Given exercise:
The lines below are to be quoted exactly, from the first through the one that contains "mb.build('carrier_bar', MT['fendt'], fork, bevel=0.01)".

....................

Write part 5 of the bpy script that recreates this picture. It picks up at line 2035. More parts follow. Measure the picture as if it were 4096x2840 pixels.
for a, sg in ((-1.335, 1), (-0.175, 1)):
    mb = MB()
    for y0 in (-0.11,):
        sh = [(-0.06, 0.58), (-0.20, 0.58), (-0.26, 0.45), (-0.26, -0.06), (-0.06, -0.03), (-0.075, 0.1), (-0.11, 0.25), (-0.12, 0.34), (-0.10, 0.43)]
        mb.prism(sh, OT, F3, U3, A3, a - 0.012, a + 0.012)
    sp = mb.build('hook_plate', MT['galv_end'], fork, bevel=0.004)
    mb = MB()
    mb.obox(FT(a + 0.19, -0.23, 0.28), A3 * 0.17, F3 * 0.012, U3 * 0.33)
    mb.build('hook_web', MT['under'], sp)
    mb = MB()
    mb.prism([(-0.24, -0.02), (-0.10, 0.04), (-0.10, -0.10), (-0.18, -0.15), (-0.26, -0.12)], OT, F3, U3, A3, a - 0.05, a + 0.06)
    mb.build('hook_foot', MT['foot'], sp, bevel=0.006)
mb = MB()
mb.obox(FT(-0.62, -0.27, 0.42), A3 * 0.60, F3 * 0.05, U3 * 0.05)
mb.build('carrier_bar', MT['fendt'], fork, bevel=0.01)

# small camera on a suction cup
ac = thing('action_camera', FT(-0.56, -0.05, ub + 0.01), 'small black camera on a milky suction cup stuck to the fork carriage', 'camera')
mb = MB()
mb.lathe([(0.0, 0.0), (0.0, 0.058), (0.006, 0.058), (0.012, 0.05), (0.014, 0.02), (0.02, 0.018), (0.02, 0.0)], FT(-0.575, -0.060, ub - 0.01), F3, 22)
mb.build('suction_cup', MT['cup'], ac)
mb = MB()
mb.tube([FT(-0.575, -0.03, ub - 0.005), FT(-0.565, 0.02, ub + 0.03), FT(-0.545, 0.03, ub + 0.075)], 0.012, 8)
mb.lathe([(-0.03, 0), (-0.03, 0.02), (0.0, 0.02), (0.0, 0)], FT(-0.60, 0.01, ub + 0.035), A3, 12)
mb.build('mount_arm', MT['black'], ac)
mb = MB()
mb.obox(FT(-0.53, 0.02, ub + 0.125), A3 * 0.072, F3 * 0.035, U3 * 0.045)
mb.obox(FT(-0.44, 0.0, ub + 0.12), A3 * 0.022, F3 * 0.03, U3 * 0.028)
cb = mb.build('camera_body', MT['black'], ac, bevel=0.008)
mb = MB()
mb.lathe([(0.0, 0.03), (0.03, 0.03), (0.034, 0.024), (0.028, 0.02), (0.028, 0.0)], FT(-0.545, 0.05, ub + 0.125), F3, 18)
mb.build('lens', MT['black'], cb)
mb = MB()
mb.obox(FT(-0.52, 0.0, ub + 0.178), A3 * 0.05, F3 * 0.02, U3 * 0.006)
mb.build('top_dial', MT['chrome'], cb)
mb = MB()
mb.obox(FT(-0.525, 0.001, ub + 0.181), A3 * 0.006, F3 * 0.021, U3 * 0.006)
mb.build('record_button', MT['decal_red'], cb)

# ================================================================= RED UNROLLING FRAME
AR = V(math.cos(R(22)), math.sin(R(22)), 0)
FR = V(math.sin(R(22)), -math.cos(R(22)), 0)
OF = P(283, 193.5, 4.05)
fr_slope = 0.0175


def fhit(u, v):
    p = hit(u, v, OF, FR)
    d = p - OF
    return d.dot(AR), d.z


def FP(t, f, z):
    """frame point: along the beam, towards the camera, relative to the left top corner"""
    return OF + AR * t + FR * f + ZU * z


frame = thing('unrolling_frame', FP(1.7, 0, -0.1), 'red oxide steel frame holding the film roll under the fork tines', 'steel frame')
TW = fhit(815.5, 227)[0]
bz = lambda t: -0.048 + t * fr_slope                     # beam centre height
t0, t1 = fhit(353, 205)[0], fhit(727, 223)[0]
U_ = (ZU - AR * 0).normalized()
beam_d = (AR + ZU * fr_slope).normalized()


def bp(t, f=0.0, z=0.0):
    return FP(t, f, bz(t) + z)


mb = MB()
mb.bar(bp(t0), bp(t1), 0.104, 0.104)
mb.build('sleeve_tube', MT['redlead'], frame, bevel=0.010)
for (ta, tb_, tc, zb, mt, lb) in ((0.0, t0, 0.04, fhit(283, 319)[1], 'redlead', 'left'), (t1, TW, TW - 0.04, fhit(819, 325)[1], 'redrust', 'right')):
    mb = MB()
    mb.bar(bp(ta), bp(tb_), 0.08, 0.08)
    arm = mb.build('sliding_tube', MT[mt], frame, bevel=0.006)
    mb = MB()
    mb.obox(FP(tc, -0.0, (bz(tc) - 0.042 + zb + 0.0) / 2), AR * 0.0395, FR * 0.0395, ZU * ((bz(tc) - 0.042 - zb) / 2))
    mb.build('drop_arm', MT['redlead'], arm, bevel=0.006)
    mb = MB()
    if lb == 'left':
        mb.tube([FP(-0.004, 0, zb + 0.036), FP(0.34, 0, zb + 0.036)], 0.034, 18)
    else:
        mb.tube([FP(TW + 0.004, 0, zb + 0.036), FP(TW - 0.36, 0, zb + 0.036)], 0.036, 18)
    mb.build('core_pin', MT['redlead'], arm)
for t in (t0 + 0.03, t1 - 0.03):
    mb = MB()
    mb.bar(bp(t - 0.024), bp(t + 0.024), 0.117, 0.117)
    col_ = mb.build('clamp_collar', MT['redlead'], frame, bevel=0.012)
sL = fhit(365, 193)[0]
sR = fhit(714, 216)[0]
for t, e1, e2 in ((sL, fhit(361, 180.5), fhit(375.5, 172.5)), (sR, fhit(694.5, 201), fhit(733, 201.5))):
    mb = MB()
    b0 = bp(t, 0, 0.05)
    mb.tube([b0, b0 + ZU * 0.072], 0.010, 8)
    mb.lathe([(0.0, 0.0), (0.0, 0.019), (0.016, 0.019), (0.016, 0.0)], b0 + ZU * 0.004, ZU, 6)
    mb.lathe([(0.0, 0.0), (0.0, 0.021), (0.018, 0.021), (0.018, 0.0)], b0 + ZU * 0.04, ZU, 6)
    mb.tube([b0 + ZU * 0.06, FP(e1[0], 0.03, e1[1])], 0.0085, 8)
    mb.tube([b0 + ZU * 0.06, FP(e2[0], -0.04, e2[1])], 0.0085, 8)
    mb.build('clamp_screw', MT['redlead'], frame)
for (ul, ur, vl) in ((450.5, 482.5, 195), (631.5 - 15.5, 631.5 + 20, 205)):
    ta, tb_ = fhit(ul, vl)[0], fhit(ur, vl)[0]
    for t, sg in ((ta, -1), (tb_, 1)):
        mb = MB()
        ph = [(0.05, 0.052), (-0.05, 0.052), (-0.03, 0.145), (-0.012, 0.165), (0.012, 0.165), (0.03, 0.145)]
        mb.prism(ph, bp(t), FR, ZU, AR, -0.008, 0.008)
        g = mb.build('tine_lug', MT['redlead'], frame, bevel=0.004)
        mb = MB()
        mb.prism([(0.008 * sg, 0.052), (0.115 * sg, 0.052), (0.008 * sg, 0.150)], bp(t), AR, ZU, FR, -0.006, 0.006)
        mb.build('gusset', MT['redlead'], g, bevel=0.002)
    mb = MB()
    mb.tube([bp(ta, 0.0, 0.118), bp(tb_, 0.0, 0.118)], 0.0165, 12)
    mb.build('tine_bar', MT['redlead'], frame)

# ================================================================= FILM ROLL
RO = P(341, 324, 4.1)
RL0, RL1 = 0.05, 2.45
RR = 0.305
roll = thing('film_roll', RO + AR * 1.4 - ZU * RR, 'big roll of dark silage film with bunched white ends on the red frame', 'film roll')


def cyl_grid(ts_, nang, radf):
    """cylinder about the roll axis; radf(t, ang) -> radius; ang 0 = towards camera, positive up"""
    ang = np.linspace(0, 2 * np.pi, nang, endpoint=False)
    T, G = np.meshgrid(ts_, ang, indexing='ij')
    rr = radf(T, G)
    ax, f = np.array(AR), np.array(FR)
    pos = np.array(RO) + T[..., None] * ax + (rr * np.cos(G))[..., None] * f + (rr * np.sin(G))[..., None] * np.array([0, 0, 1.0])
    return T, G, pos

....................

Exercise result:
Write part 5 of the bpy script that recreates this picture. It picks up at line 2035. More parts follow. Measure the picture as if it were 4096x2840 pixels.
for a, sg in ((-1.335, 1), (-0.175, 1)):
    mb = MB()
    for y0 in (-0.11,):
        sh = [(-0.06, 0.58), (-0.20, 0.58), (-0.26, 0.45), (-0.26, -0.06), (-0.06, -0.03), (-0.075, 0.1), (-0.11, 0.25), (-0.12, 0.34), (-0.10, 0.43)]
        mb.prism(sh, OT, F3, U3, A3, a - 0.012, a + 0.012)
    sp = mb.build('hook_plate', MT['galv_end'], fork, bevel=0.004)
    mb = MB()
    mb.obox(FT(a + 0.19, -0.23, 0.28), A3 * 0.17, F3 * 0.012, U3 * 0.33)
    mb.build('hook_web', MT['under'], sp)
    mb = MB()
    mb.prism([(-0.24, -0.02), (-0.10, 0.04), (-0.10, -0.10), (-0.18, -0.15), (-0.26, -0.12)], OT, F3, U3, A3, a - 0.05, a + 0.06)
    mb.build('hook_foot', MT['foot'], sp, bevel=0.006)
mb = MB()
mb.obox(FT(-0.62, -0.27, 0.42), A3 * 0.60, F3 * 0.05, U3 * 0.05)
mb.build('carrier_bar', MT['fendt'], fork, bevel=0.01)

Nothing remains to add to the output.